"Bird People"

“Bird People” begins with a series of calm aerial views of human beings in transit: crossing the terminal concourse at Charles de Gaulle Airport, filing through the turnstiles at the nearby commuter rail station, dozing and daydreaming on the train. The images add up to an affecting composite picture of a familiar modern paradox. We never seem more alone, more adrift from one another, than when we are bustling along in impromptu crowds, migratory flocks of isolated souls.

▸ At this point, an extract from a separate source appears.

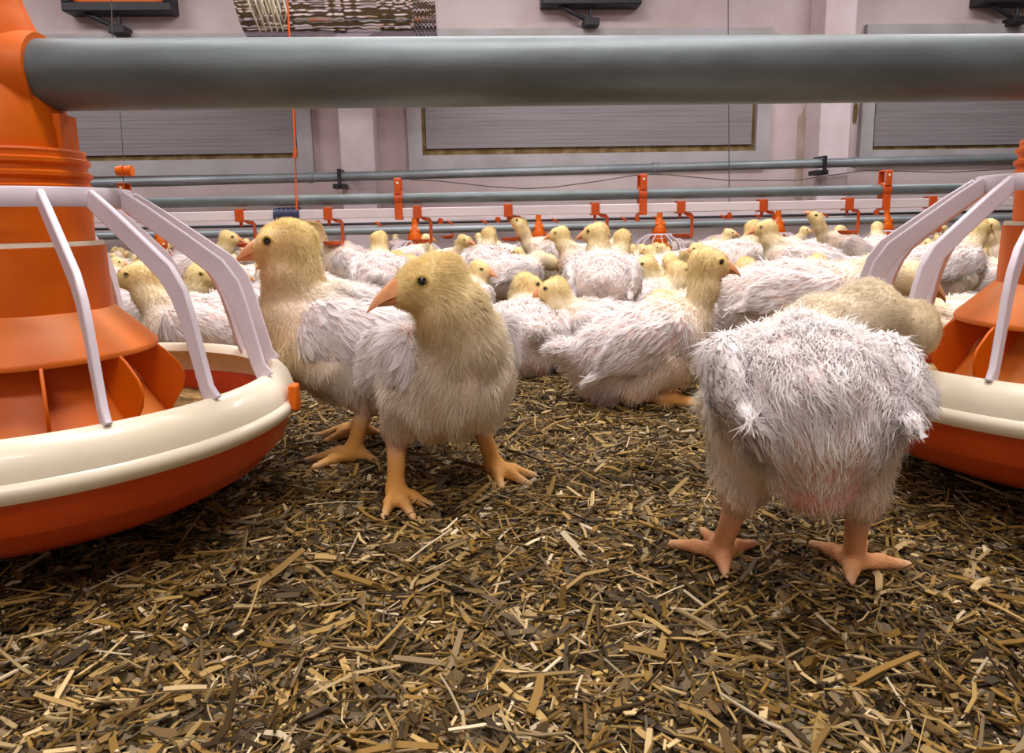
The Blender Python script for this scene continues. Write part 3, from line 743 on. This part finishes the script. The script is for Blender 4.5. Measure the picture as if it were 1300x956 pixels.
def tri_sample(V, F, dens, n, rng):
    T = np.concatenate([F[:, [0, 1, 2]], F[:, [0, 2, 3]]])
    A = np.linalg.norm(np.cross(V[T[:, 1]]-V[T[:, 0]], V[T[:, 2]]-V[T[:, 0]]), axis=1)*.5*dens[T].mean(1)
    k = rng.choice(len(T), n, p=A/A.sum()); u, v = rng.random(n), rng.random(n); m_ = u+v > 1; u[m_], v[m_] = 1-u[m_], 1-v[m_]
    w_ = np.stack([1-u-v, u, v], 1); return T[k], w_
def plumage_mesh(name, V, F, N, A, n, nv, wscale, lscale, seed, messy=1.0):
    rng = np.random.default_rng(seed)
    ip = lambda X, T, w_: (X[T]*(w_[..., None] if X.ndim == 2 else w_)).sum(1)
    VV, FQ, FT, NN, CC = [], [], [], [], []; base = 0
    nrm = lambda X: X/np.maximum(np.linalg.norm(X, axis=1), 1e-9)[:, None]
    T, w_ = tri_sample(V, F, A['dens'], n, rng)
    p, nn, fl_ = ip(V, T, w_), nrm(ip(N, T, w_)), ip(A['flow'], T, w_)
    fl_ = nrm(fl_ - nn*(fl_*nn).sum(1)[:, None] + rng.normal(0, .02, p.shape))
    # tufts: neighbours lean the same way
    q_ = p*85; tw = np.stack([np.sin(q_[:, 0]*1.7+q_[:, 1]*2.3+seed), np.sin(q_[:, 1]*1.9-q_[:, 2]*2.1+1), np.sin(q_[:, 2]*1.6+q_[:, 0]*2.2+2)], 1)
    L = ip(A['length'], T, w_)*lscale*np.clip(rng.normal(1, .28, n), .35, 1.8)*(1+.3*tw[:, 0]); lift = ip(A['lift'], T, w_)[:, None]*(1+.5*tw[:, 1:2]); wd = ip(A['wide'], T, w_)*wscale*np.clip(rng.normal(1, .25, n), .4, 1.8)
    J = .20*messy
    d0 = nrm(fl_*(1-lift)+nn*lift+rng.normal(0, J, p.shape)+tw*.16*messy)
    d1 = nrm(fl_*.95+nn*(lift*.35)+V3(0, 0, -.12)+rng.normal(0, J*1.2, p.shape)+tw*.22*messy)
    p0 = p-nn*.0008; p1 = p+d0*(L*.5)[:, None]; p2 = p1+d1*(L*.5)[:, None]
    sd = nrm(np.cross(d0, nn))*(wd*.5)[:, None]
    V_ = np.stack([p0-sd, p0+sd, p1-sd*.8, p1+sd*.8, p2], 1)
    b = (np.arange(n)*5)[:, None]
    FQ.append(b+np.array([[0, 1, 3, 2]])); FT.append(b+np.array([[2, 3, 4]]))
    fn = nrm(np.cross(sd, d0)); nm = nrm(nn*.75+fn*.3+rng.normal(0, .10, p.shape))
    VV.append(V_.reshape(-1, 3)); NN.append(np.repeat(nm, 5, 0))
    c = ip(A['hair'], T, w_)*(1+rng.normal(0, .07, (n, 1))); CC.append(np.repeat(np.clip(c, 0, 1), 5, 0)); base = n*5
    if nv:
        T, w_ = tri_sample(V, F, A['vane']+1e-6, nv, rng)
        p, nn, fl_ = ip(V, T, w_), nrm(ip(N, T, w_)), ip(A['flow'], T, w_)
        fl_ = nrm(fl_ - nn*(fl_*nn).sum(1)[:, None] + rng.normal(0, .10*messy, p.shape))
        sd = nrm(np.cross(fl_, nn)); L = ip(A['length'], T, w_)*np.clip(rng.normal(1.0, .25, nv), .5, 1.6); wd = L*np.clip(rng.normal(.30, .06, nv), .18, .42)
        lift = np.clip(rng.normal(.07, .05, nv), 0, .2)[:, None]; d = nrm(fl_+nn*lift)
        rows = []
        for t, wt, hh in ((0, .18, 0), (.3, .8, .0012), (.65, 1.0, .0010), (.9, .62, .0002), (1.05, .12, -.0006)):
            c = p-nn*.0004+d*(L*t)[:, None]+nn*hh+V3(0, 0, -.0016)*t*t*messy
            for s_ in (-1, 0, 1): rows.append(c+sd*(wd*.5*wt*s_)[:, None]-nn*(.0010*abs(s_)*wt)+(rng.normal(0, .0004, c.shape) if abs(s_) else 0))
        V_ = np.stack(rows, 1); f = []
        for i in range(4):
            for j in range(2): f.append((i*3+j, i*3+j+1, i*3+4+j, i*3+3+j))
        FQ.append(((base+np.arange(nv)*15)[:, None, None]+np.array(f)[None]).reshape(-1, 4))
        VV.append(V_.reshape(-1, 3)); nm = nrm(nn*.8+d*.1+rng.normal(0, .07, p.shape)); NN.append(np.repeat(nm, 15, 0))
        c = ip(A['hair'], T, w_)*(1+rng.normal(0, .06, (nv, 1))); CC.append(np.repeat(np.clip(c, 0, 1), 15, 0))
    me = bpy.data.meshes.new(name)
    np_mesh(me, np.concatenate(VV), [np.concatenate(FQ), np.concatenate(FT)], normals=np.concatenate(NN), col=np.concatenate(CC)); me.materials.append(DOWN)
    return me
def grow(parent, nm, prims, h, n, nv, ws, ls, seed, messy, pn='down'):
    V, F = surface_nets(prims, h); N = vert_normals(prims, V); A = vert_attrs(prims, V)
    me = bpy.data.meshes.new(nm); np_mesh(me, V, [F], col=A['skin']); me.materials.append(SKIN)
    o = bpy.data.objects.new(nm, me); C.objects.link(o); o.parent = parent
    if n:
        m2 = plumage_mesh(pn, V, F, N, A, n, nv, ws, ls, seed, messy); d = bpy.data.objects.new(pn, m2); C.objects.link(d); d.parent = o; d['kind'] = 'stuff'
    return o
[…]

The film’s attention alights on two such lonely people, whose paths cross at the airport Hilton. Gary Newman (Josh Charles) is a Silicon Valley businessman, stopping overnight for a quick meeting en route to Dubai. Audrey Camuzet (Anaïs Demoustier) is a college student (or maybe a recent college dropout) who works cleaning rooms at the hotel. Neither is entirely alone in the world — she has a nagging father on the other end of the phone, he has a wife, children and co-workers tracking his movements — but each seems to float in a bubble of alienated solitude.
Pascale Ferran, the director and co-writer (with Guillaume Bréaud) of this entrancing and surprising film, starts out by following Audrey and Gary through cycles of boredom and distraction, with some attention to the small pleasures that help relieve the anomie. Gary soothes himself with cigarettes and minibar scotch. Audrey discreetly eavesdrops on hallway conversations and darts like a hermit crab from room to room, as if briefly occupying the lives of whoever was just there.
Gary’s disaffection suddenly blooms into a crisis. He decides, impulsively but irrevocably, to walk away from his life — his job, his family, his responsibilities — and start something new. This does not go over well back home, and a series of heated phone calls and one very long, very painful video chat (between Gary and his wife, played by Radha Mitchell) suggest both the causes and the costs of his action. Ms. Ferran observes it all with tender objectivity, and Mr. Charles (known to fans of “The Good Wife” as Will Gardner) does not strain to make Gary either especially likable or overtly unsympathetic. Ms. Demoustier, for her part, hints at a complicated and volatile inner life behind Audrey’s quiet, slightly mousy appearance.
It is not inaccurate to describe “Bird People” as the story of an encounter between a drifting young woman and a man facing the confusion of impending middle age — a variation on the themes of Sofia Coppola’s “Lost in Translation,” perhaps, though, of course, the premise could be exploited in tawdrier or more provocative ways. You may, based on this description — or during the first half of the movie — think that you know where this story is going. I guarantee that you are wrong.
There are plot twists, and then there is what Ms. Ferran does here, which is to transform — impetuously, improbably and altogether marvelously — this somber, realistic tale into something else entirely. I don’t want to say exactly what, and I’m not sure I can. But Ms. Ferran manages to find a strange and yet still completely persuasive point of contact between the literal and the magical, between the austere, responsible aesthetics of contemporary art cinema and a realm of imagination suggestive of fairy tales, Ovid’s“Metamorphoses” and the fiction of Haruki Murakami.
Let me come down to earth before I fly into a spoiler. Ms. Ferran, whose “Lady Chatterley” (2007) turned an early version of D. H. Lawrence’s barnyard bodice-ripper into a sensuous, flower-bedecked pastoral, is an audacious and idiosyncratic filmmaker with the ability to find unexpected shades of emotion in characters and places. The environs of an international airport are, almost by design, drab and soulless, but in “Bird People,” the human presence and the persistence of nature (in the shape of errant sparrows and scraps of greenery) create the potential for beauty and meaning.
Which is not to suggest that this film is a sentimental or softheaded fable. On the contrary, Ms. Ferran is attuned to the sorrow that Audrey and Gary carry with them, and also to the spiritual emptiness and the moral indifference of the world around them. (In one poignant sequence, Audrey discovers that the hotel’s dapper and confident night receptionist, played by Roschdy Zem, has no home and sleeps in his car.) Viewed from a certain angle, “Bird People” is a very sad movie. But it’s also a lark.